Nel sito che circonda il paleo lago Flixton, nel nord dello Yorkshire (Regno Unito), gli archeologi hanno ritrovato due particolari reperti. In questo luogo, che conserva alcuni dei più famosi siti del Mesolitico in Europa (parliamo, quindi, di circa 10.000 anni fa), sono stati ritrovati un ciottolo e un piccolo cilindro di colore rosso. Entrambi, all’analisi microscopica, mostravano segni di utilizzo e striature, probabili segni di graffi prodotti nel tentativo di ottenere della polvere per colorare. La tecnica micro-Raman ha confermato che gli oggetti erano costituiti di ocra rossa, seppur contenendo differenti quantitativi dei vari minerali che la compongono.

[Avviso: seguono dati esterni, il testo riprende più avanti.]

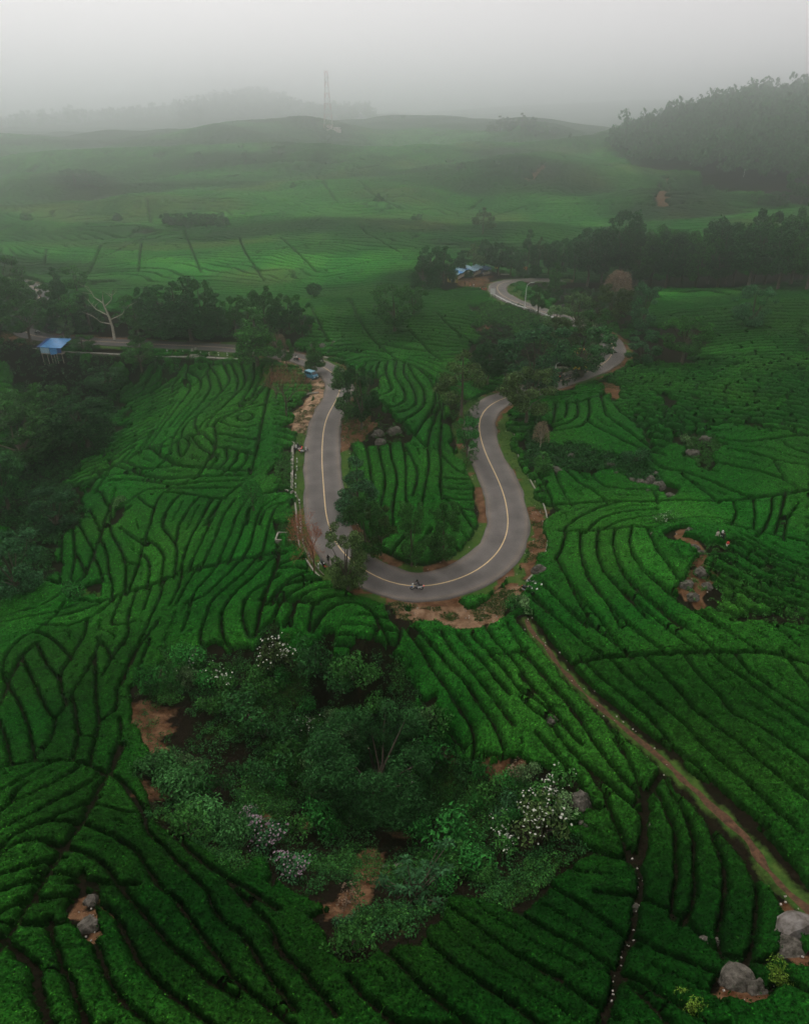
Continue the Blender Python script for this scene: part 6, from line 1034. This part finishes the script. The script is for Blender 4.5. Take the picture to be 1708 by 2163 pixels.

L’ocra rossa è una terra naturale il cui colore dipende dalla presenza di idrossidi e ossidi di ferro, in particolar modo di ematite (Fe2O3), che le conferisce la caratteristica tonalità. Nella sua composizione sono presenti anche altri minerali quali argille e carbonati. Le ocre sono tra i più utilizzati e diffusi pigmenti, dalla preistoria ai giorni nostri, grazie alla loro stabilità, resistenza e versatilità. Infatti le possiamo osservare nella grotta di Lascaux come in un affresco del Cinquecento ed esercitano il loro fascino ancora oggi, se si pensa al sentiero dell’ocra, percorso turistico francese molto frequentato, e al suo Conservatoire des ocres et pigments appliqués.
Pastello ritrovato presso il paleo lago Flixton. Fonte: Andy Needham, Shannon Croft, Roland Kröger, Harry K. Robson, Charlotte C.A. Rowley, Barry Taylor, Amy Gray Jones, Chantal Conneller. The application of micro-Raman for the analysis of ochre artefacts from Mesolithic palaeo-lake Flixton. Journal of Archaeological Science: Reports, 2018; 17: 650 DOI: 10.1016/j.jasrep.2017.12.002
Degli oggetti ritrovati dagli archeologi e analizzati nello studio pubblicato sul Journal of Archaeological Science: Reports, è il cilindro a catturare immediatamente l’attenzione: lungo 2,2 cm e spesso 7 mm, sembra proprio uno di quei pastelli con cui giocavamo durante la nostra infanzia, mostrando persino una delle due estremità arrotondata. Cosa spingeva gli uomini preistorici verso il disegno e il colore? Sebbene i dati raccolti in questa ricerca non diano risposte sicure, gli studiosi riconducono queste attività a motivazioni rituali e decorative. Quest’ultime ci permettono di riflettere sul legame tra uomo e arte, su un senso del Bello addirittura primitivo. Ma questa è un’altra e lunghissima storia.